Per usual, one player didn't do it alone for Wisconsin. The Badgers had a 32-4 edge in points in bench play (22-0 in the first half), getting production from Hayes, Duje Dukan (seven) and Bronson Koenig (four) before the bench was emptied in the final two minutes.

"The contributions we're getting from Hayes and Koenig are really pretty surprising," said Ryan. "Some of you might think it's easy (because) they're talented. It's still tough as freshmen. If it hasn't been for our upperclassmen helping them … those two guys wouldn't be playing the way they are playing without the upperclassmen helping them along the way."

Traevon Jackson shook off an early turnover to have another efficient game (10 points, 3-to-1 assists-to-turnover); Dekker finish with 15 points (including a couple alley-oop dunks) and eight rebounds while senior Ben Brust scored all 10 of his points in the second half.

And because of Hayes, six different players have led Wisconsin in scoring through 14 games.

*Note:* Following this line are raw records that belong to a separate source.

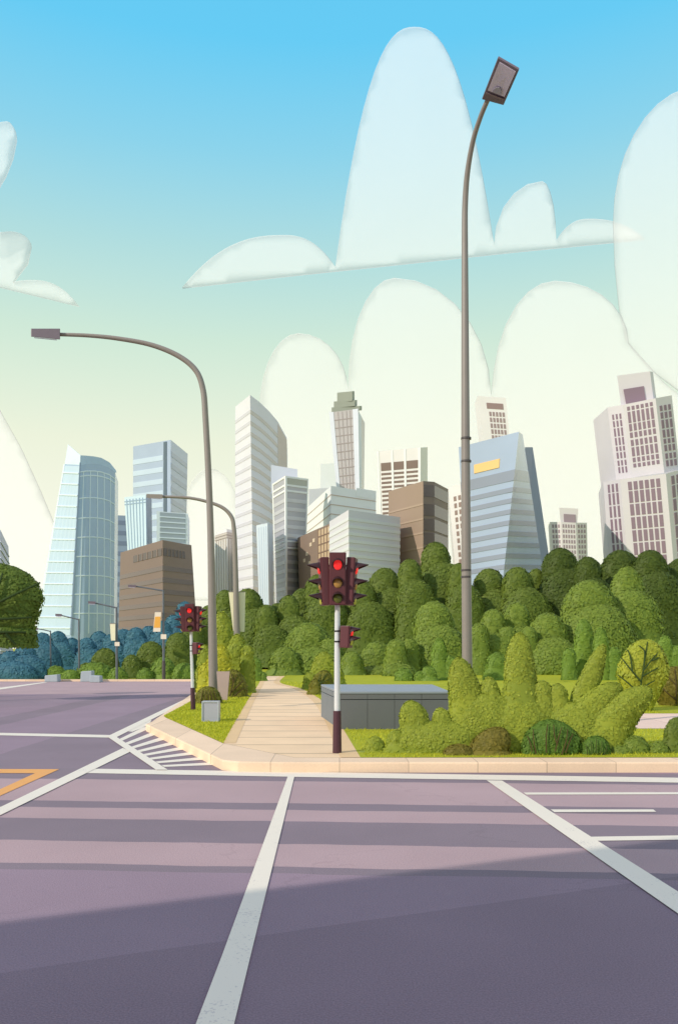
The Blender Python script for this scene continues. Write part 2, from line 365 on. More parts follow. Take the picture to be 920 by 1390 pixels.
def stem(root, h, r=.05, name='stem'):
    b = org(root); MB().tube([b+Vector((0, 0, -.05)), b+Vector((r*.3, 0, h*.5)), b+Vector((0, 0, h))], [r, r*.8, r*.5], 8).build(name, M_BARK, root, smooth=True)
def bush(name, label, cat, lobes, m, group=None, zg=KERB, leaf_px=4.6, cover=1.5, tree=False):
    Ls = [lobe_fn(*l[:4], zg=zg, **(l[4] if len(l) > 4 else {})) for l in lobes]
    root = thing(name, (Ls[0]['c'].x, Ls[0]['c'].y, zg), label, cat, group)
    foliage('crown' if tree else 'foliage', Ls, m, root, leaf_px, cover)
    stem(root, Ls[0]['h']*.6, .12 if tree else .04, 'trunk' if tree else 'stem')
    return root, Ls
def branches(root, L, lines, m, wpx=1.1, proud=.035):
    """woody branches lying over the front of a clump; lines are lists of px points"""
    for ln in lines:
        pts = []
        for x, y in ln:
            s = L['D']/F; X = (x-CX)*s; Z = H-(y-HY)*s
            d = np.array([min(max(L['c'].z+L['h']-Z, .01), L['h'])]); r = float(lobe_r(L, d)[0])
            xx = X-L['c'].x-L['lean']*(1-d[0]/L['h'])**1.3
            q = max(1-(xx/r)**2, .02) if r > 0 else .02
            Y = L['c'].y-r*L['dy']*math.sqrt(q)-proud
            pts.append(P(x, y, Y))                                   # on the sight line at the clump's front
        ps = [Vector(q) for q in spline([tuple(p) for p in pts], 4)]
        rad = [wpx*L['D']/F*(1-.45*i/(len(ps)-1)) for i in range(len(ps))]
        MB().tube(ps, rad, 7).build('branch', m, root, smooth=True)
GK = 1.25
LM_DARK = leafmat('dark_green_leaves', (90, 106, 42), 1.35); LM_DEEP = leafmat('deep_green_leaves', (72, 88, 34), GK)
LM_MID = leafmat('mid_green_leaves', (106, 124, 50), 1.4); LM_FRESH = leafmat('fresh_green_leaves', (108, 134, 54), GK)
LM_YEL = leafmat('yellow_green_leaves', (134, 146, 52), 1.35); LM_LIME = leafmat('lime_leaves', (170, 172, 52), GK)
LM_OLIVE = leafmat('olive_leaves', (112, 112, 42), GK); LM_BROWN = leafmat('brown_olive_leaves', (112, 106, 44), GK)
LM_BLUE = leafmat('blue_green_leaves', (66, 112, 132), 1.3); LM_VIV = leafmat('vein_lime_leaves', (152, 160, 56), GK); LM_SHRUBG = leafmat('shrub_green_leaves', (88, 118, 46), GK)
M_TWIG = mat('twig_brown', (86, 70, 30), .8, .8); M_TWIGG = mat('twig_green', (70, 84, 28), .8, .8); M_TWIGD = mat('twig_dark', (52, 72, 22), .9, .8)
BT = 'dark rounded trees behind the park'
back = [  # x, top, hw, D, what stands there
 (283, 822, 12, 72, 'low dark tree just behind the near street lamp pole'),
 (306, 801, 14, 76, 'dark round tree below the fluted beige building'),
 (337, 799, 20, 74, 'dark tree behind the pole banner, below the tall white wedge tower'),
 (361, 821, 15, 72, 'lowest dark tree below the narrow pale ribbed block'),
 (377, 819, 13, 76, 'small dark tree below the white framed grey tower'),
 (392, 808, 15, 73, 'dark tree between the white framed tower and the brown block'),
 (411, 799, 19, 76, 'dark tree below the brown building with scattered lit windows'),
 (432, 780, 18, 74, 'dark tree partly behind the near traffic light head'),
 (462, 792, 20, 78, 'dark tree straight behind the near traffic light pole'),
 (491, 789, 20, 74, 'dark tree just beyond the near traffic light, under the pale grey block'),
 (522, 771, 22, 76, 'broad dark tree below the corner of the pale grey block'),
 (556, 759, 16, 74, 'dark tree below the wide brown block'),
 (591, 736, 20, 77, 'tallest dark tree in front of the wide brown block'),
 (622, 765, 15, 74, 'dark tree behind the tall lamp pole'),
 (664, 772, 23, 76, 'dark tree below the left half of the blue glass building'),
 (702, 770, 22, 74, 'dark tree below the right half of the blue glass building'),
 (727, 772, 11, 77, 'narrow dark tree at the foot of the slanted blue slab'),
]
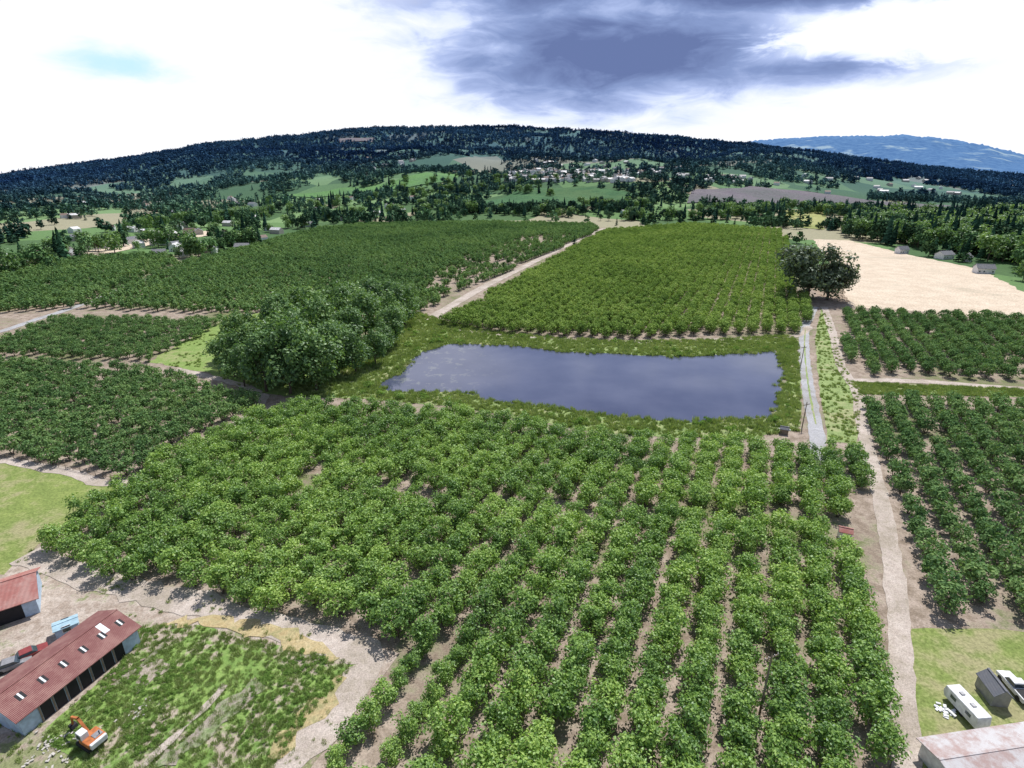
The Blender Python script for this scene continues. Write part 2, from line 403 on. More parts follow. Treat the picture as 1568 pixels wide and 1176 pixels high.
M_dry=groundmat('dry_grass',(0.42,0.33,0.18),(0.52,0.43,0.26),(0.3,0.28,0.14),sc=(0.1,0.8,4))
M_brown=groundmat('ploughed_field',(0.15,0.135,0.16),(0.19,0.17,0.19),(0.13,0.135,0.14),sc=(0.005,0.03,0.3))
M_green=groundmat('green_crop',(0.12,0.25,0.09),(0.16,0.30,0.11),(0.10,0.2,0.09),sc=(0.005,0.03,0.3))
M_dgreen=groundmat('dark_crop',(0.05,0.12,0.055),(0.07,0.16,0.07),(0.08,0.15,0.065),sc=(0.005,0.03,0.3))
sheet('orchard_floor',GP([(-400,520),(130,465),(500,352),(900,348),(1060,350),(1200,360),(1215,430),(1280,465),(1568,478),(1900,500),(1900,1300),(1400,1500),(300,1500),(470,1190),(600,1000),(40,850),(180,745),(-400,640)]),0.02,M_soil,8,2)
for nm,P,z,mt,a in [('field_grass',fieldK,0.05,M_field,1),('farmyard_dirt',yard,0.06,M_yard,1),('weed_patch',weeds,0.09,M_weed,1),('stubble_field',wheat,0.05,M_wheat,2),
    ('meadow',lawn,0.06,M_lawn,2),('pond_bank_grass',bank,0.08,M_bank,1.5),('lawn',lawnP,0.06,M_field,0.6),('drainage_verge',lawnP2,0.07,M_bank,0.6),('road_verge',verge,0.05,M_bank,0.5)]:
    sheet(nm,P,z,mt,2.5,a)
def far(nm,L,mt,z=1.5): sheet(nm,GP(L),z,mt,25,4,0.02,grid=35)
far('green_field',[(425,300),(520,290),(600,280),(640,268),(705,266),(700,279),(620,290),(540,299)],M_green)
far('crop_field',[(712,320),(790,292),(890,286),(985,300),(900,318)],M_dgreen)
far('ploughed_field',[(1060,292),(1150,286),(1280,300),(1568,322),(1568,332),(1250,318),(1050,313)],M_brown)
far('vineyard_field',[(1195,322),(1265,324),(1262,352),(1215,348)],groundmat('vineyard',(0.3,0.33,0.12),(0.4,0.38,0.18),(0.25,0.28,0.1),sc=(0.01,0.2,1)),0.3)
far('hill_clearing',[(515,214),(575,212),(570,219),(520,220)],M_brown,3)
far('valley_field',[(0,412),(90,392),(230,362),(330,352),(325,360),(240,374),(80,408)],M_wheat,0.3)
# water
m,t,b=newmat('pond_water')
g=t.new('ShaderNodeNewGeometry').outputs['Position']
n=t.noise(g,0.05,4); al=t.noise(g,0.22,6,0.7); lg=t.noise(g,0.02,2)
sxp=t.new('ShaderNodeSeparateXYZ'); t.link(g,sxp.inputs[0])
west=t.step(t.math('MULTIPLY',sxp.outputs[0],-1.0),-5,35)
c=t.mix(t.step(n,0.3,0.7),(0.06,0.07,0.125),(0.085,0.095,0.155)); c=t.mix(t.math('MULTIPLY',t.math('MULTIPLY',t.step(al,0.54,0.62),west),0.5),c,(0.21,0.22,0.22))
t.link(c,b.inputs['Base Color']); b.inputs['Roughness'].default_value=0.05; b.inputs['IOR'].default_value=1.45
bp=t.new('ShaderNodeBump'); bp.inputs['Strength'].default_value=0.05; bp.inputs['Distance'].default_value=0.1
t.link(t.noise(g,1.8,3),bp.inputs['Height']); t.link(bp.outputs[0],b.inputs['Normal'])
sheet('muddy_shore',[(x*1.0,y) for x,y in rough(pond,1.5,2.8,0.13)],0.11,groundmat('wet_mud',(0.22,0.19,0.14),(0.3,0.27,0.2),(0.16,0.2,0.09),sc=(.1,.8,4)),3,1.0,0.5)
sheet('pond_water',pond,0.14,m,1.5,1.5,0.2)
# roads
strip('gravel_road',GP([(1246,470),(1240,485),(1233,500),(1231,530),(1234,570),(1240,610),(1248,650),(1254,690),(1258,712)]),4.0,0.12,M_grav)
strip('road_crown_grass',GP([(1233,505),(1232,530),(1235,570),(1241,610),(1249,650)]),0.5,0.15,M_bank,amp=.3)
strip('dirt_road',GP([(1262,470),(1275,510),(1288,560),(1312,600),(1318,640),(1332,700),(1350,770),(1366,860),(1376,950),(1382,1060),(1386,1176),(1388,1400)]),3.4,0.13,M_dirt)
strip('farm_track',GP([(925,350),(880,370),(800,410),(740,440),(680,475),(655,490)]),6,0.12,M_dirt)
strip('pond_track',GP([(672,503),(800,515),(960,524),(1100,520),(1215,515),(1240,500)]),3.0,0.13,M_dirt,amp=1.2)
strip('orchard_track',GP([(1300,583),(1400,584),(1568,596),(1750,605)]),4,0.115,M_dirt)
strip('yard_track',GP([(40,850),(140,885),(300,925),(430,960),(560,1000),(560,1030),(500,1110),(440,1176),(380,1280)]),5,0.13,M_dirt,amp=1.6)
strip('side_road',GP([(-60,520),(0,508),(60,488),(110,472),(190,442),(275,405)]),4.5,0.12,M_grav)
strip('boundary_track',GP([(0,705),(100,722),(185,740),(290,690),(400,618),(370,590),(270,566)]),3,0.10,M_dirt,amp=1.0)
sheet('dry_grass_strip',GP([(250,950),(330,940),(430,965),(500,990),(520,1010),(470,1000),(380,975),(300,958)]),0.16,M_dry,1.0,2.0,0.4)
sheet('dry_grass_strip',GP([(540,1025),(520,1075),(470,1120),(420,1176),(400,1176),(440,1110),(500,1060)]),0.16,M_dry,1.0,2.0,0.4)
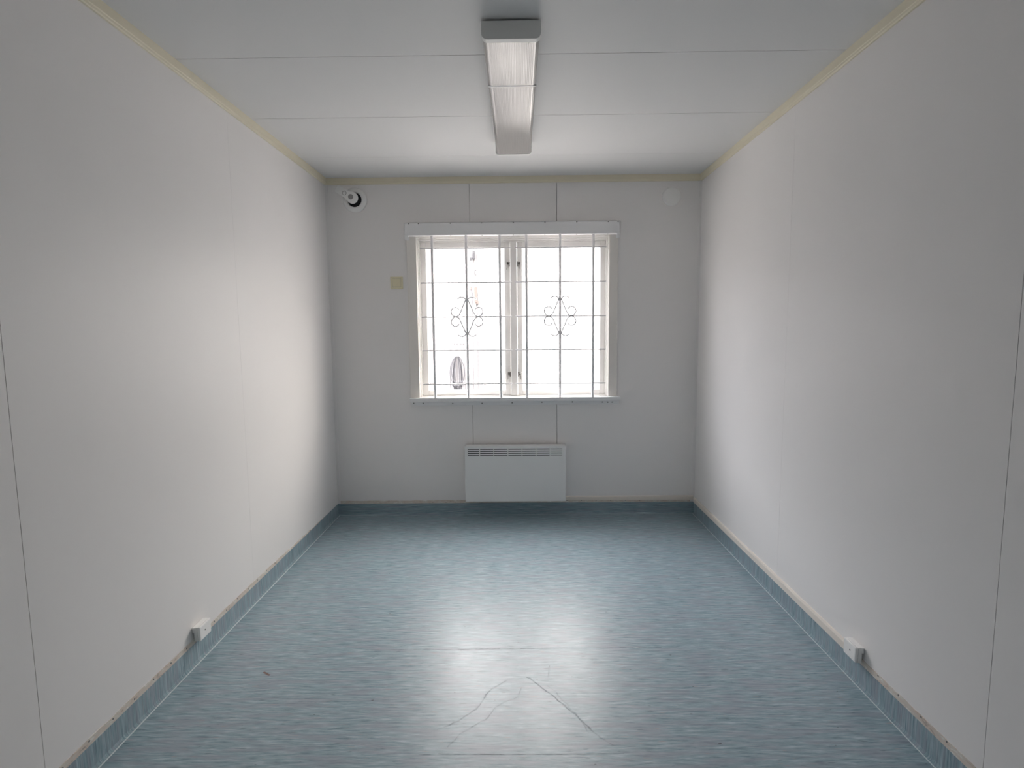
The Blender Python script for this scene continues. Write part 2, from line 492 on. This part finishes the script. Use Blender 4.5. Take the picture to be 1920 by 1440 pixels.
MB().box(RW-0.0155, RW-0.012, RN, -0.012, 0, 0.0012).build('weld_line', M['weld'], br)
MB().box(-RW+0.012, RW-0.012, -0.0135, -0.012, 0, 0.0008).build('weld_line', M['weld'], bb)
def lt(t): return 0.0875 + 0.0175*min(1, max(0, (-0.45-t)/0.7))
MB().prism([(-RW+0.0015 if False else u, v) for u, v in ragged(110, -4.2, -0.30, SK-0.001, lt, 0.0045, rnd)], 'x', -RW, -RW+0.0018).build('glue_strip', M['strip'], bl)
def rt(t): return 0.108
MB().prism(ragged(60, -4.2, -1.90, SK-0.001, rt, 0.004, rnd), 'x', RW-0.0018, RW).build('glue_strip', M['strip'], br)
MB().prism([(RW, SK), (RW, 0.120), (RW-0.005, 0.120), (RW-0.009, 0.112), (RW-0.009, SK)], 'y', -1.93, -0.009).build('cream_bead', M['bead'], br)
MB().prism(ragged(50, -RW+0.02, 1.27, SK-0.001, lambda t: 0.1055, 0.003, rnd), 'y', -0.0018, 0).build('glue_strip', M['strip'], bb)
MB().prism([(0, 0.103), (0, 0.133), (-0.005, 0.133), (-0.009, 0.127), (-0.009, 0.103)], 'x', 0.30, RW-0.009).build('cream_bead', M['bead'], bb)
def nails(parent, where):
    src = None
    for p, ax in where:
        if src is None:
            b = MB(); b.lathe([(0.0034, -0.0004), (0.0030, 0.0010), (0.0, 0.0013)], (0, 0, 0), ax, 10)
            src = b.build('nail_head', M['screw']); o = src
        else:
            o = src.copy(); C.collection.objects.link(o)
        o.parent = parent; o.location = Vector(p) - world_of(parent)
nails(bl, [((-RW+0.0018, -0.95-0.099*i, 0.097+0.002*((i*7) % 3-1)), 'x') for i in range(17)])
def nx(sg):  # right wall heads face -x
    return sg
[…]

"You just have to take advantage of it," said Jackson. "Whoever is hot you feed him. Whoever is not, try to get them going again."

Wildcats got a game and career-high 23 points from Alex Olah, but didn't get much production from leading scorer Drew Crawford. Entering the game scoring 16.4 points per game, Crawford felt the wrath of Josh Gasser's defense, as Gasser didn't score a point but held Crawford to 3-for-11 from the floor. Northwestern shot just 34.5 percent from the floor and was held to 14 first-half points.

"They haven't had all their pieces healthy to get an offensive rhythm," said Ryan.

A late arriving crowd because of a snowstorm that had been blanketing the area, fans arrived just in time to see Wisconsin start to pull away by the midway point of the first half.

Missing six of its first seven shots, Wisconsin's second-chance basket from Dekker ignited a 16-2 run over an 8:10 span that was comprised of seven layups and two free throws. That kind of production made it moot that the Badgers missed their first five 3-point attempts until Dukan connected with 3:42 remaining, as Hayes scored eight on that decisive early stretch after entering the game at 16:02 and UW down 4-3.

"I would say it helped a lot," said Hayes of the scoring lift, eventually helping UW. "I won't say it was all me, but I came out there and I made the shots when I took them. Fortunately they went in and I tried to do my best on defense to stop their big guy and help wherever I was needed.

"The spark I did bring, I guess I did help with us. It was a little battle going back and forth and I kinda opened up the game for us, helped us relax and increase our lead."